Mais dupe de quoi ? Du récit des dominants ? Ou de l’idée d’une révolte globale qui engagerait les peuples dans une impasse de répression ? On en revient donc à une ambiguïté politique qui pose implicitement cette question : a-t-on raison de se révolter ? Hier comme aujourd’hui ?

Mais il y a autre chose : cela en vaut-il le prix ? Cela en vaut-il le prix, si, en fin de compte, ça finit toujours dans le sang de la répression et la défaite ?

Dans une histoire ouverte, il n’y a aucune fatalité, comme l’explique Carmen Castillo dans l’Humanité du 25 octobre dernier : nous faisons notre propre histoire. Y compris lorsque nous choisissons de ne pas livrer bataille : ce sont sans doute ces défaites-là qui sont les pires et les plus durables.
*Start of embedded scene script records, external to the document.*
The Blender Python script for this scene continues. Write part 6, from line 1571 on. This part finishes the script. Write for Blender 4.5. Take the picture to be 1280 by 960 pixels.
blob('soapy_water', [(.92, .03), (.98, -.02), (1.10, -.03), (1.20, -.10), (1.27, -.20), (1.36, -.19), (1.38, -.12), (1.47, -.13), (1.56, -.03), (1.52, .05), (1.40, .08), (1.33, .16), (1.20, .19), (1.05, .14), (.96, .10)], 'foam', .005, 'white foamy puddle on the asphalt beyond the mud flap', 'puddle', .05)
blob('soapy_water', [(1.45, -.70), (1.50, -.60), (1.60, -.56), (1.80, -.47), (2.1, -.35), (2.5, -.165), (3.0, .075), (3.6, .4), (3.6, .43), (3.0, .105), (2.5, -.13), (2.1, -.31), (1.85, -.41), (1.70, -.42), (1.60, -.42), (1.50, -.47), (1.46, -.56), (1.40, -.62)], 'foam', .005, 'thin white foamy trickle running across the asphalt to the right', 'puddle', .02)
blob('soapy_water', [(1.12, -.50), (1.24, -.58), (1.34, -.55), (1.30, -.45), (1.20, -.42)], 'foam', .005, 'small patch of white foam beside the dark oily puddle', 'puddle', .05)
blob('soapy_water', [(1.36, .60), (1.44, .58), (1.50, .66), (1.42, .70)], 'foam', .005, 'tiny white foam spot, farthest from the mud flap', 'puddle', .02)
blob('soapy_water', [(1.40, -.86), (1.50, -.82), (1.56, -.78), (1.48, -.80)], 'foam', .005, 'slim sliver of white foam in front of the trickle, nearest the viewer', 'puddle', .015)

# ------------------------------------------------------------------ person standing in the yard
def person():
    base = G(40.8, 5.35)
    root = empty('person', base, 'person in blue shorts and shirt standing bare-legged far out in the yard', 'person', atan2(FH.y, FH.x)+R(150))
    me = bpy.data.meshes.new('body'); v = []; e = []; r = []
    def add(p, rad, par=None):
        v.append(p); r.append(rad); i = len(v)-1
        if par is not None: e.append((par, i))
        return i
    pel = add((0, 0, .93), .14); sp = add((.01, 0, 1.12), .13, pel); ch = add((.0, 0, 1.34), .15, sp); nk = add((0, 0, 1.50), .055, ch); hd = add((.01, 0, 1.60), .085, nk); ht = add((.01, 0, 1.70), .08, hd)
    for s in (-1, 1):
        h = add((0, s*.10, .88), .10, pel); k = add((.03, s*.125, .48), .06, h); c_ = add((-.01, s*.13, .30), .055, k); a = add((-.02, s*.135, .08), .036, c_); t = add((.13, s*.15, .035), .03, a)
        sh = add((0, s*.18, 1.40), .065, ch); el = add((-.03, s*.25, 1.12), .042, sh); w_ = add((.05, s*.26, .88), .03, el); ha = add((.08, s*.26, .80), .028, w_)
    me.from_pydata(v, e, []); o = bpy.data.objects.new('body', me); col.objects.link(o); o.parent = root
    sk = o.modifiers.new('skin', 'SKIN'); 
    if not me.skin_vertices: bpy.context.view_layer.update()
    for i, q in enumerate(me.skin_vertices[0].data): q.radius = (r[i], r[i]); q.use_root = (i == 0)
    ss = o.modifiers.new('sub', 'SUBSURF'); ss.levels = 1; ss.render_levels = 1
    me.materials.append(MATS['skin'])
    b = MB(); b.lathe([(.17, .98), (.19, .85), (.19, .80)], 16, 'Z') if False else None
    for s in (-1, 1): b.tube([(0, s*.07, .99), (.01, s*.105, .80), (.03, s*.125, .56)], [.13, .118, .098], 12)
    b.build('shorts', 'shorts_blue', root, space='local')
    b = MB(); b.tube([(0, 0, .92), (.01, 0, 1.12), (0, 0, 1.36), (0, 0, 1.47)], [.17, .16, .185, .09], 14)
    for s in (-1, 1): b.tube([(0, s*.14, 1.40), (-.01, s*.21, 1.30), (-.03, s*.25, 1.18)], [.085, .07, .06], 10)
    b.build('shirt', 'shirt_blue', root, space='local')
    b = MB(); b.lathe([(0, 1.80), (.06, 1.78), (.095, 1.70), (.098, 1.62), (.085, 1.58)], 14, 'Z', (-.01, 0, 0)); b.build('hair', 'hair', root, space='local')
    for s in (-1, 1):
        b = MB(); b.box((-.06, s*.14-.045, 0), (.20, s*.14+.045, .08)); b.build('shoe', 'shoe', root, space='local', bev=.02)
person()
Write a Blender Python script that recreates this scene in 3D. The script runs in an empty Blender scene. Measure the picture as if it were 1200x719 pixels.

Cent ans après l’écrasement de la révolution spartakiste, les mots de Rosa Luxemburg sonnent encore aujourd’hui comme un appel au combat actuel : « Que nous enseigne toute l’histoire des révolutions modernes et du socialisme? La première flambée de la lutte de classe en Europe s’est achevée par une défaite. Le soulèvement des canuts de Lyon, en 1831, s’est soldé par un lourd échec. Défaite aussi pour le mouvement chartiste en Angleterre. Défaite écrasante pour la levée du prolétariat parisien au cours des journées de juin 1848. La Commune de Paris enfin a connu une terrible défaite. La route du socialisme – à considérer les luttes révolutionnaires – est pavée de défaites. Et pourtant cette histoire mène irrésistiblement, pas à pas, à la victoire finale ! »

Rosa Luxemburg a été et sera à nouveau entendue. Nous sommes attendus (Daniel Bensaïd, Walter Benjamin).